A stable vortex formed already in early December and the early winter has been exceptionally
cold. Cold pool temperatures dropped below the Nitric Acid Trihydrate (NAT) existence
temperature, thus allowing Polar Stratospheric Clouds (PSCs) to form. The low temperatures
in the polar stratosphere persisted until early March allowing chlorine activation and
catalytic ozone destruction. Satellite observations indicate that sedimentation of
PSC particles have led to denitrification as well as dehydration of stratospheric
layers. Nudged model simulations of the Arctic winter 2015/2016 were performed
with the atmospheric chemistry-climate model ECHAM5/MESSy Atmospheric
Chemistry (EMAC) for the POLSTRACC (Polar Stratosphere in a Changing Climate)
campaign. POLSTRACC was a HALO mission (High Altitude and LOng Range
Research Aircraft) aiming on the investigation of the structure, composition and
evolution of the Arctic Upper Troposphere Lower Stratosphere (UTLS). The chemical
and physical processes involved in Arctic stratospheric ozone depletion, transport
and mixing processes in the UTLS at high latitudes, polar stratospheric clouds as
well as cirrus clouds were investigated. In this presentation, an overview of the
chemistry and dynamics of the Arctic winter 2015/2016 as simulated with EMAC will
be given. Chemical-dynamical processes such as denitrification, dehydration and
ozone loss will be investigated. Comparisons to satellite observations by the Aura
Microwave Limb Sounder (Aura/MLS) as well as to airborne measurements with the
Gimballed Limb Observer for Radiance Imaging of the Atmosphere (GLORIA)

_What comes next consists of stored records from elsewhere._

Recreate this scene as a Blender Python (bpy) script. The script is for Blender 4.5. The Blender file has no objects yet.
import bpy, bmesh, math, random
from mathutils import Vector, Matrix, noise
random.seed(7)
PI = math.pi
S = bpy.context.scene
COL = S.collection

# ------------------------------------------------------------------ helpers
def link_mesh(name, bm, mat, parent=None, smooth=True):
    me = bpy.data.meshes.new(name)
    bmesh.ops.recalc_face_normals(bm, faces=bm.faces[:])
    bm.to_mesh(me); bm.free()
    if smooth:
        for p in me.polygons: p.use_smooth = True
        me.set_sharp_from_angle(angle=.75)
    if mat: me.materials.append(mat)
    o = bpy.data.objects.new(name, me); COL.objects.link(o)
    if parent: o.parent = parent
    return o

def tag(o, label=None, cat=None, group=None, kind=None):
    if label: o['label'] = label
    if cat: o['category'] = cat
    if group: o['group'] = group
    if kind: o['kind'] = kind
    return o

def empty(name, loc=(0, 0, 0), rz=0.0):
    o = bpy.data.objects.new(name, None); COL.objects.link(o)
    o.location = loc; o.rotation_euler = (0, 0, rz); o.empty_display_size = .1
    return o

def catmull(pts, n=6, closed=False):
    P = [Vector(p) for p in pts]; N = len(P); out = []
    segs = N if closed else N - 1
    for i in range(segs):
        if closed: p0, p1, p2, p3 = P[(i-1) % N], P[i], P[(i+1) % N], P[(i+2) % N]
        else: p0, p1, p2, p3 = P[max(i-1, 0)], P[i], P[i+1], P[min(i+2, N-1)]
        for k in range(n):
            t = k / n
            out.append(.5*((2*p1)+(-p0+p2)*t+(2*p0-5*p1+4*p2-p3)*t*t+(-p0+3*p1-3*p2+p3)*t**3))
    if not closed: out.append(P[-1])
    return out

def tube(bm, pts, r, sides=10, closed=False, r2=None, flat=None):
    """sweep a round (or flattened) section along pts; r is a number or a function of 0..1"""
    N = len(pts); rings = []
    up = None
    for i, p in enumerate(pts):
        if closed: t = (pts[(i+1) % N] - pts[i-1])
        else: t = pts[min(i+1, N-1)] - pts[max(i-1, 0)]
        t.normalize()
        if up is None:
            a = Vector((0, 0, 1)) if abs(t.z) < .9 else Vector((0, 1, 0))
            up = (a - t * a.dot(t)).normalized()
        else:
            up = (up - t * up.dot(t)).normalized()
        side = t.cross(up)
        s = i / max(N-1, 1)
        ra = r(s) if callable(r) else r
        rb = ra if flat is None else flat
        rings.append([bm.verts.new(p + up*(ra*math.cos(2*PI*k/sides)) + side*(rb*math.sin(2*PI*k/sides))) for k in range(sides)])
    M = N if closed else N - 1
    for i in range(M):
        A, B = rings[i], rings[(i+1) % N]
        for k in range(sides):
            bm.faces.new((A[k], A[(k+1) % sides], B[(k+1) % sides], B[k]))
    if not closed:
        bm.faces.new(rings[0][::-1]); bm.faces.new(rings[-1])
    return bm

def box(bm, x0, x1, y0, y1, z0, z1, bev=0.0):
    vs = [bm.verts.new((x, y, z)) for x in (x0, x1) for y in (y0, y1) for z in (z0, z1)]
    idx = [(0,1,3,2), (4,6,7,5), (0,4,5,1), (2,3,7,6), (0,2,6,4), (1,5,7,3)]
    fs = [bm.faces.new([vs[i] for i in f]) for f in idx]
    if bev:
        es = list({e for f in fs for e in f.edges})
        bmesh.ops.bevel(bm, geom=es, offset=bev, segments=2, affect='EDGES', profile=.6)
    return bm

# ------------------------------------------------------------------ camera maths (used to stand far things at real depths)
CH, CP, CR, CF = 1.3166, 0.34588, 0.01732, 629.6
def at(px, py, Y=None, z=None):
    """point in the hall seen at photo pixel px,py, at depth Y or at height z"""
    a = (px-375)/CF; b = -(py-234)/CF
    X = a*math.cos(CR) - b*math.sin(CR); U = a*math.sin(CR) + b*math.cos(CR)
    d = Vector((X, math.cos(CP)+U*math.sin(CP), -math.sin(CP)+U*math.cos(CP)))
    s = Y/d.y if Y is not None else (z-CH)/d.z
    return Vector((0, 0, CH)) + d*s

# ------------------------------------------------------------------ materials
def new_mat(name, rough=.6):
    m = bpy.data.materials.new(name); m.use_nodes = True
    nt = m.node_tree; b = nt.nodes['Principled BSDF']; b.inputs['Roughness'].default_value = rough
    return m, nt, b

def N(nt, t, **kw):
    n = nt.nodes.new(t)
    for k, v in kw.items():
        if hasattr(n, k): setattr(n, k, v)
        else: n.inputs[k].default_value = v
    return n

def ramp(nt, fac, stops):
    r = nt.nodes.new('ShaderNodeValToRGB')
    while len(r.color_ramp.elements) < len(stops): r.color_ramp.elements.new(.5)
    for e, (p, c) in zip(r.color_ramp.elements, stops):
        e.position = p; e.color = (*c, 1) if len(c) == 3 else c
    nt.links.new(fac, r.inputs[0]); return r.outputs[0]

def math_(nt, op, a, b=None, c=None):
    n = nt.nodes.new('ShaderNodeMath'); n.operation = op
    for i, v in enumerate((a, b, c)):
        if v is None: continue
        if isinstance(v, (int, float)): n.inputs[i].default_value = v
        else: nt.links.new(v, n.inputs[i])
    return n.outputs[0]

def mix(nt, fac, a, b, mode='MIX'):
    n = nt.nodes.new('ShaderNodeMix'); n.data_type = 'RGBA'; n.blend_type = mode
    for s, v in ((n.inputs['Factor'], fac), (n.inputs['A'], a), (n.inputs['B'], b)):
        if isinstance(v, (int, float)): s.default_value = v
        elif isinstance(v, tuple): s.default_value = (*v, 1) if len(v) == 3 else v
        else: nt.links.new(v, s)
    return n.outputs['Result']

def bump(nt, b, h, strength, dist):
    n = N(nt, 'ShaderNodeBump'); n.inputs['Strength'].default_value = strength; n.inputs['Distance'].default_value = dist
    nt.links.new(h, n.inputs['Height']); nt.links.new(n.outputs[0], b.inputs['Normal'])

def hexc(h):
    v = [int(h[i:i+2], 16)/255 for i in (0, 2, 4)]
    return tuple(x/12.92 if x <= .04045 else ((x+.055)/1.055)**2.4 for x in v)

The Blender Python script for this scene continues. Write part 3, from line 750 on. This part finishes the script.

performed onboard of HALO during the POLSTRACC campaign show that the EMAC
simulations are in good agreement with observations (differences generally within
±20%). However, larger differences between model and simulations are found e.g. in
the areas of denitrification. Both, model simulations and observation show that in
2015/2016 ozone loss was quite strong, but not as strong as in 2010/2011 while
denitrification and dehydration were so far the strongest in the Arctic stratosphere. |
|
|
|
|
|